Ensemble storm-scale data assimilation and prediction for severe convective storms

Considerable challenges remain in understanding and predicting the initiation and subsequent evolution of high impact convective weather events, particularly in the vicinity of complex terrain. Forecasters often rely on trends in observations and personal experience for short-term prediction since model forecast guidance at the temporal and spatial scales relevant to convective forecasting is often poor and/or cumbersome to interpret. As such, significant opportunities for improving guidance from storm-scale ensemble forecasts should exist where atmospheric conditions are rapidly evolving such as during convective initiation. A WRF-DART (Weather Research and Forecasting - Data Assimilation Research Testbed) 50-member ensemble assimilation system has been developed with both meso- and storm-scale probabilistic analyses and forecasts to demonstrate current and future capabilities for storm-scale prediction. A retrospective period of 4-17 June 2009 is examined with 3-hourly meso-scale ensemble analysis (15-km horizontal grid spacing) on a CONUS domain with continuous cycling, which provides initial and boundary conditions for regional storm-scale analyses (3-km horizontal grid spacing) centered near the Colorado Front Range. This retrospective period corresponds to a period of active weather and data collection by the Verification of the Origins of Rotation in Tornadoes Experiment 2 (VORTEX2).
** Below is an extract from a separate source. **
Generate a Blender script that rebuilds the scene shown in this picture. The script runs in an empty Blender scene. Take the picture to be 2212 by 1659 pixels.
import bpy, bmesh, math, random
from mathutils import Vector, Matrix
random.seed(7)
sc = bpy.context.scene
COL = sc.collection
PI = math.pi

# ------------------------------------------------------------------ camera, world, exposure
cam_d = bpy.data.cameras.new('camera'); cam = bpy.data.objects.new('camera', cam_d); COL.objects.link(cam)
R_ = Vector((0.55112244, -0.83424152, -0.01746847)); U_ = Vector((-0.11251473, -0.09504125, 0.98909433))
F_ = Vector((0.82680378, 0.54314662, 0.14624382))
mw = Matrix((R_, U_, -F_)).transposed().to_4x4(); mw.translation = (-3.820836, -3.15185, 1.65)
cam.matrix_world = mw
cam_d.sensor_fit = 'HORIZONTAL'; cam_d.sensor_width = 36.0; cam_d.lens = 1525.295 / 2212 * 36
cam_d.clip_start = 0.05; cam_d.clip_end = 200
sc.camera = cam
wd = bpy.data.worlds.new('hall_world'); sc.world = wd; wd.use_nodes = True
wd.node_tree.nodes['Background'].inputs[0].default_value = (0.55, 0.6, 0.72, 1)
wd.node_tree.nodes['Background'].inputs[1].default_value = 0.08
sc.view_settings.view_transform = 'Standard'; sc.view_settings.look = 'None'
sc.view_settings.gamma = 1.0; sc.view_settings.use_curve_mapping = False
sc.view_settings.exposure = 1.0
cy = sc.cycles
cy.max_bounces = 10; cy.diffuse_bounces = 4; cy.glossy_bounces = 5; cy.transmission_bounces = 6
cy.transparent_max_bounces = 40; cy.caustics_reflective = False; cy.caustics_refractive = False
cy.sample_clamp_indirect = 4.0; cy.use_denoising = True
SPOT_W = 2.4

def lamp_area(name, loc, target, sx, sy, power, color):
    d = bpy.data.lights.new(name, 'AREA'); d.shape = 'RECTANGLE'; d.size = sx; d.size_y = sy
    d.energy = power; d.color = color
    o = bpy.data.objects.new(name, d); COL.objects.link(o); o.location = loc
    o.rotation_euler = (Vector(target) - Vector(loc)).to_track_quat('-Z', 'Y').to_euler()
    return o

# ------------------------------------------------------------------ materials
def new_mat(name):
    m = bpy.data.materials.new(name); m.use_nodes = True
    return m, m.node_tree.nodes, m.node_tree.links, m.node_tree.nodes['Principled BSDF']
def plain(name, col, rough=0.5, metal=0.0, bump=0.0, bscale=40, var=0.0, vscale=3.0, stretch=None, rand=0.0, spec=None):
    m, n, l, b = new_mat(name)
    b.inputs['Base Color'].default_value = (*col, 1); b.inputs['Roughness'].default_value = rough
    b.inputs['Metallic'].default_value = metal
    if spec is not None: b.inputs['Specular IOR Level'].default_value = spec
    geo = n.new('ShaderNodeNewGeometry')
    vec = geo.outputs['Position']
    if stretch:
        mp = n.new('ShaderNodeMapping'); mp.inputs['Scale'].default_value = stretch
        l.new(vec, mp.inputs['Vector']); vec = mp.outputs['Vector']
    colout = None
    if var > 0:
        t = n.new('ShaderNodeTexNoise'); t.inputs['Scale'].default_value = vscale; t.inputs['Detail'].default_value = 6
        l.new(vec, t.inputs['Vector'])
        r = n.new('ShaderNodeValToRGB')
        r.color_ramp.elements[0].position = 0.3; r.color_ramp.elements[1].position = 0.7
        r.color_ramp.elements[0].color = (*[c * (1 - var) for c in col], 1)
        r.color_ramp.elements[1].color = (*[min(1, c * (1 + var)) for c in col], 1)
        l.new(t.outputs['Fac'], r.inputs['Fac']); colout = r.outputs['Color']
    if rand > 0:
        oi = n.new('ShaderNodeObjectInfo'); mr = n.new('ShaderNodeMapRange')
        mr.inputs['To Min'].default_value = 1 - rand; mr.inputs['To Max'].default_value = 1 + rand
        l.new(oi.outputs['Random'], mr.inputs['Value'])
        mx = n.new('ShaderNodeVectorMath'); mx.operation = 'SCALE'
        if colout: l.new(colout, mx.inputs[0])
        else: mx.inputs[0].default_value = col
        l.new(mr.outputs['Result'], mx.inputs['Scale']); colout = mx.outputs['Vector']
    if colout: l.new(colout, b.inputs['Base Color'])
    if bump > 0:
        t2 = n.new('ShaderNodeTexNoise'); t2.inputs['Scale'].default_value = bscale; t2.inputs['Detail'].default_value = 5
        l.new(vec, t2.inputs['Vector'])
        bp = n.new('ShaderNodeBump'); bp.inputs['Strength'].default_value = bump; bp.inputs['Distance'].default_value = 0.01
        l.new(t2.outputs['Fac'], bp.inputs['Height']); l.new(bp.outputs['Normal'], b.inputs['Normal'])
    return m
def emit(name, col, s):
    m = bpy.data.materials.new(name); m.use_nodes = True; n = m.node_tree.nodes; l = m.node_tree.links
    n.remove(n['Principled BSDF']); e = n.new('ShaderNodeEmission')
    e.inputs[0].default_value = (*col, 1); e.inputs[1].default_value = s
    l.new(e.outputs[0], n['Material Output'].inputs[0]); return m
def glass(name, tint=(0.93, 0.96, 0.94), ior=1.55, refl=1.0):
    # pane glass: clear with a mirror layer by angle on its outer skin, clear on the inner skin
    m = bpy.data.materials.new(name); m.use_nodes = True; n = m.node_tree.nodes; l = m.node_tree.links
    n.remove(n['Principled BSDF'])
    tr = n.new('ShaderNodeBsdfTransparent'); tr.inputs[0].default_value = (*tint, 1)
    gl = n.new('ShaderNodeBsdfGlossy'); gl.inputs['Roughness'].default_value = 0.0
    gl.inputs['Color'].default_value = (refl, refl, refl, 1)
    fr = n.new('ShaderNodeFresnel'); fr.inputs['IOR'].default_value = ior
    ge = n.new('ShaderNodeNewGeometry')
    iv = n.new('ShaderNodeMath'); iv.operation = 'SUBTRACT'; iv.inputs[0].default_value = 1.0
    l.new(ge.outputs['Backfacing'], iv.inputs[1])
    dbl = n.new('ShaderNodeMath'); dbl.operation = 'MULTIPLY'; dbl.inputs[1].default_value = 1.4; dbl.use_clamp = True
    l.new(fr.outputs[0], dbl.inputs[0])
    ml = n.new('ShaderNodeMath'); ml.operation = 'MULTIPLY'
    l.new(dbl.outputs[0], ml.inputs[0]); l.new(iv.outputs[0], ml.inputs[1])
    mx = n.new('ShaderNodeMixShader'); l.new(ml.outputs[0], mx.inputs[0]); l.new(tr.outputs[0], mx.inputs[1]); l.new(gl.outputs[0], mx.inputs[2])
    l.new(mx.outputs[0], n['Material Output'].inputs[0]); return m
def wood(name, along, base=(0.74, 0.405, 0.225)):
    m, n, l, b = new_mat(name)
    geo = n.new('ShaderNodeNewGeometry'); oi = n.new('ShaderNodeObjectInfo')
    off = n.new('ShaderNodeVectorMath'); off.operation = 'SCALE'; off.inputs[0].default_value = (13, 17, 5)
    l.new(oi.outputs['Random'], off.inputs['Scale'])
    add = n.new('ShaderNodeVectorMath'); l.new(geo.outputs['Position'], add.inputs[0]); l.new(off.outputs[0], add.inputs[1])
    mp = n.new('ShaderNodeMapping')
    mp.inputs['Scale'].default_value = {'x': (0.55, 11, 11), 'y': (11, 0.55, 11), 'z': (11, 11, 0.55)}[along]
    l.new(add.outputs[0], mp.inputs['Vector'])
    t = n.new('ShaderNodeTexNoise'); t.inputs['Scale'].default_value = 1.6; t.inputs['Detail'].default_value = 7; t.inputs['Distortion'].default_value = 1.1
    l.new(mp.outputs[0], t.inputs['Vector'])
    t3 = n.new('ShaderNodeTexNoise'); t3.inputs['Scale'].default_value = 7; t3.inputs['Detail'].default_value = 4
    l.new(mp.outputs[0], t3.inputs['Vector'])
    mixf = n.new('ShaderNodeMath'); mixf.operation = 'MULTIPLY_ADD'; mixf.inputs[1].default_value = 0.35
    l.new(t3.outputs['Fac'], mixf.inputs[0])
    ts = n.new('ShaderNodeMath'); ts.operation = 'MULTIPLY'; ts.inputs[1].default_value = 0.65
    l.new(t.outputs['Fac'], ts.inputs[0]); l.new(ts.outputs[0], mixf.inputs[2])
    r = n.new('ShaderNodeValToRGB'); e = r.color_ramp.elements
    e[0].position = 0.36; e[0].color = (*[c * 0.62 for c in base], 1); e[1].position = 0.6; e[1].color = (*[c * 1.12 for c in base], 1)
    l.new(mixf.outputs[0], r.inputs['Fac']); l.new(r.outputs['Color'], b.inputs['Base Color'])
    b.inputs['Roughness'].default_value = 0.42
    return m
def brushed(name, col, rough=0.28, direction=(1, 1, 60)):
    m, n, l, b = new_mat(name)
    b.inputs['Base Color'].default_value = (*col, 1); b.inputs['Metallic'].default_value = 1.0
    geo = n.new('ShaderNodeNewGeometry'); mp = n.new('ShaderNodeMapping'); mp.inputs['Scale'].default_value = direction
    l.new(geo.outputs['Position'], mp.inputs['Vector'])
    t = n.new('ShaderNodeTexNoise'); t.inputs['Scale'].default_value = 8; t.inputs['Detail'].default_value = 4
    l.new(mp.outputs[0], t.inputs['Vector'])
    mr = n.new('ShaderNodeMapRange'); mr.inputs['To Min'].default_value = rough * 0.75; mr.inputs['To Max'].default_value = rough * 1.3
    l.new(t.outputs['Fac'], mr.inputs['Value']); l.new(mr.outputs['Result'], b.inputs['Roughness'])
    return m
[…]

On the storm-scale domain, continuous assimilation of conventional Doppler radar observations for one hour precedes ensemble forecasts extending out six hours, with ensemble forecasts every three hours from 15-00Z daily. Control deterministic forecasts, drawn from the meso-scale analysis member with a ‘best fit' to the ensemble mean at the start of the forecast period, are also spawned during each ensemble forecast period. A core component of improving short-term prediction of high impact weather is the development of tools and methods for practical interpretation of high-resolution probabilistic guidance from convection resolving ensemble forecasts. The latest results from this effort will be presented.